What to work on:
The material below should be written out in full and exactly; pictures stay out of the copy.
####
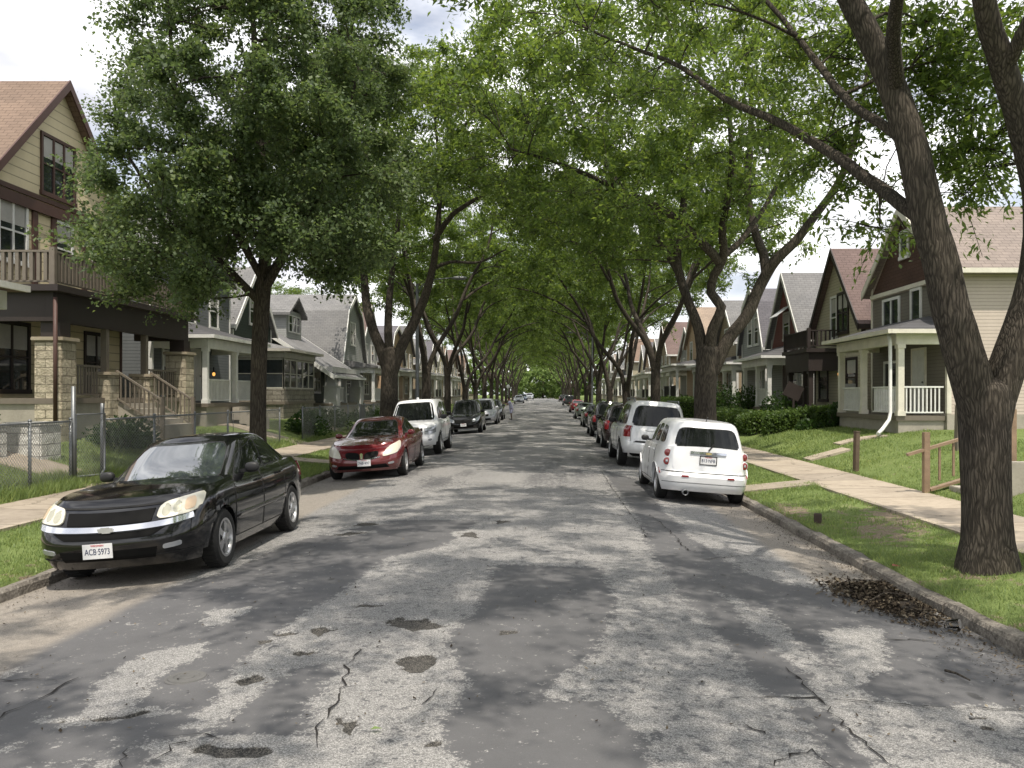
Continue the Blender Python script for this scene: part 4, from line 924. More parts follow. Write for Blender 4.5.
rt, c = make_car('parked_sedan', 'red sedan with pale cloudy headlights in front of the white SUV', 'car', S, -4.22, 22.2, -1, PRED); rt.scale = (1.06, 1., 1.03)
p = c.body(0, 1, .47); plate(rt, (-.06, p[1]+.016, p[2]), 1, '748·497')
p = c.body(0, 1, .74); MB().prism([(-.035, .07), (0, .09), (.035, .07), (.02, -.07), (0, -.10), (-.02, -.07)], 'y', -.008, .008).build('emblem', CHROME, rt, bevel=.002).location = (0, p[1]+.02, p[2])
# ---- white large SUV facing us
S = suv(mirror_mat=PLASTIC, handle_mat=PLASTIC, lamps=[
    ('grille', GRILL, 1, [(-.52,.60),(.52,.60),(.52,.90),(-.52,.90)], dict(both=False, nu=14, off=.006)),
    ('chrome_bar', PWHITE, 1, [(-.56,.72),(.56,.72),(.56,.78),(-.56,.78)], dict(both=False, nu=14, off=.02)),
    ('headlight', CLEARL, 1, [(.58,.60),(1.02,.60),(1.08,.90),(.58,.90)], dict(off=.01, nu=14)),
    ('lamp_divider', PLASTIC, 1, [(.60,.735),(1.02,.735),(1.03,.76),(.60,.76)], dict(off=.014, nu=12, nt=2)),
    ('lower_grille', GRILL, 1, [(-.5,.12),(.5,.12),(.5,.30),(-.5,.30)], dict(both=False, nu=12, off=.005)),
    ('fog_light', CLEARL, 1, [(.72,.25),(.86,.25),(.86,.37),(.72,.37)], dict(off=.01, r=2)),
    ('tail_light', REDL, -1, [(.8,.5),(1.05,.5),(1.05,1.),(.8,1.)], dict(off=.01))])
rt, c = make_car('parked_suv', 'big white SUV facing the viewer behind the red sedan', 'SUV', S, -4.32, 29.9, -1, PWHITE)
p = c.body(0, 1, .34); plate(rt, (0, p[1]+.016, p[2]), 1, '816·TKL'); p = c.body(0, 1, .75); bowtie('emblem', rt, (0, p[1]+.03, p[2]), .2, GOLD)
MB().lathe([(.02, 0), (.05, .005), (.05, .05), (.01, .07)], 12, 'z', (0, -.3, 1.915)).build('roof_aerial', PWHITE, rt)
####
Answer for the task:
Continue the Blender Python script for this scene: part 4, from line 924. More parts follow. Write for Blender 4.5.
rt, c = make_car('parked_sedan', 'red sedan with pale cloudy headlights in front of the white SUV', 'car', S, -4.22, 22.2, -1, PRED); rt.scale = (1.06, 1., 1.03)
p = c.body(0, 1, .47); plate(rt, (-.06, p[1]+.016, p[2]), 1, '748·497')
p = c.body(0, 1, .74); MB().prism([(-.035, .07), (0, .09), (.035, .07), (.02, -.07), (0, -.10), (-.02, -.07)], 'y', -.008, .008).build('emblem', CHROME, rt, bevel=.002).location = (0, p[1]+.02, p[2])
# ---- white large SUV facing us
S = suv(mirror_mat=PLASTIC, handle_mat=PLASTIC, lamps=[
    ('grille', GRILL, 1, [(-.52,.60),(.52,.60),(.52,.90),(-.52,.90)], dict(both=False, nu=14, off=.006)),
    ('chrome_bar', PWHITE, 1, [(-.56,.72),(.56,.72),(.56,.78),(-.56,.78)], dict(both=False, nu=14, off=.02)),
    ('headlight', CLEARL, 1, [(.58,.60),(1.02,.60),(1.08,.90),(.58,.90)], dict(off=.01, nu=14)),
    ('lamp_divider', PLASTIC, 1, [(.60,.735),(1.02,.735),(1.03,.76),(.60,.76)], dict(off=.014, nu=12, nt=2)),
    ('lower_grille', GRILL, 1, [(-.5,.12),(.5,.12),(.5,.30),(-.5,.30)], dict(both=False, nu=12, off=.005)),
    ('fog_light', CLEARL, 1, [(.72,.25),(.86,.25),(.86,.37),(.72,.37)], dict(off=.01, r=2)),
    ('tail_light', REDL, -1, [(.8,.5),(1.05,.5),(1.05,1.),(.8,1.)], dict(off=.01))])
rt, c = make_car('parked_suv', 'big white SUV facing the viewer behind the red sedan', 'SUV', S, -4.32, 29.9, -1, PWHITE)
p = c.body(0, 1, .34); plate(rt, (0, p[1]+.016, p[2]), 1, '816·TKL'); p = c.body(0, 1, .75); bowtie('emblem', rt, (0, p[1]+.03, p[2]), .2, GOLD)
MB().lathe([(.02, 0), (.05, .005), (.05, .05), (.01, .07)], 12, 'z', (0, -.3, 1.915)).build('roof_aerial', PWHITE, rt)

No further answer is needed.